The other end of the ribbon cable can be attached to some 0.1" header for insertion into a solderless breadboard. (If you solder it when it's in there, however, the solderless breadboard will melt.)
Using a hall switch.
The HAL506 and most hall switches have what is called an open-collector output. That means they can ground their output (for logic 0) but they do not source their output (for logic 1). It is as if there were a switch inside which closes, grounding the output, when a magnetic field is detected. It is the user's responsibility to use a pull-up resistor (R1) to assure that the output voltage is +5 when the switch is open.
Also shown here is the power supply shunt capacitor C1 that will assure reliable operation even if there is noise on the power supply lines.

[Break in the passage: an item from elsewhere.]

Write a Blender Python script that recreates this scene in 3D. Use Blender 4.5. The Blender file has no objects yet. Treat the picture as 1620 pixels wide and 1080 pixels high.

Decoding A and B signals from an encoder
Now we're going to change those two pulse trains (the A and B channels of the encoder) into one signal that pulses when the encoder rotates clockwise and another signal that pulses when the encoder rotates counterclockwise. The chip that does this for us is the LS7183. Hook up the LS7183 as shown on the datasheet. Choose Rbias according to the maximum frequency of encoder pulses you might ever see (based on the fastest the motor can rotate). Try setting the chip in x1, x2, and x4 counting modes, and look at the two pulse streams coming out of the LS7183. Make sure you understand the 3 different counting modes, and that the pulse streams you see make sense. You can see the pulses on a scope. They are SHORT pulses though, so if you use them to make an LED flash you won't see it.
- You can trigger a 555 timer chip on the low-going short pulses, and set the RC time constant such that the 555's output stays high for 1/100 second. The 555 is capable of supplying large currents. That's plenty of time and current for a nice flash from an LED.
- We could send the two pulse trains from the LS7183 to an up-down binary counter. An up-down conuter has one input that increments the count on a rising or falling edge, and another input that decrements. See the LS7183 datasheet, for examples.
- The LS7184 differs from the LS7183: instead of having pulse outputs for "count up" and "count down", it has one output for "count" and another for "up vs. down.". The latter stays high or low indefinately (until the direction of rotation changes), so that's a signal you can visualize with an LED.
LEDs are dim at 1mA and bright at 20mA. Choose a resistor that will give you the right amount of current through the LED. Keep in mind that the LS7183/4 will only source or sink about 1mA, so you may want some kind of buffer to provide a larger current. Logic chips vary widely in their output current capabilities. Often inverters are used in this buffering role.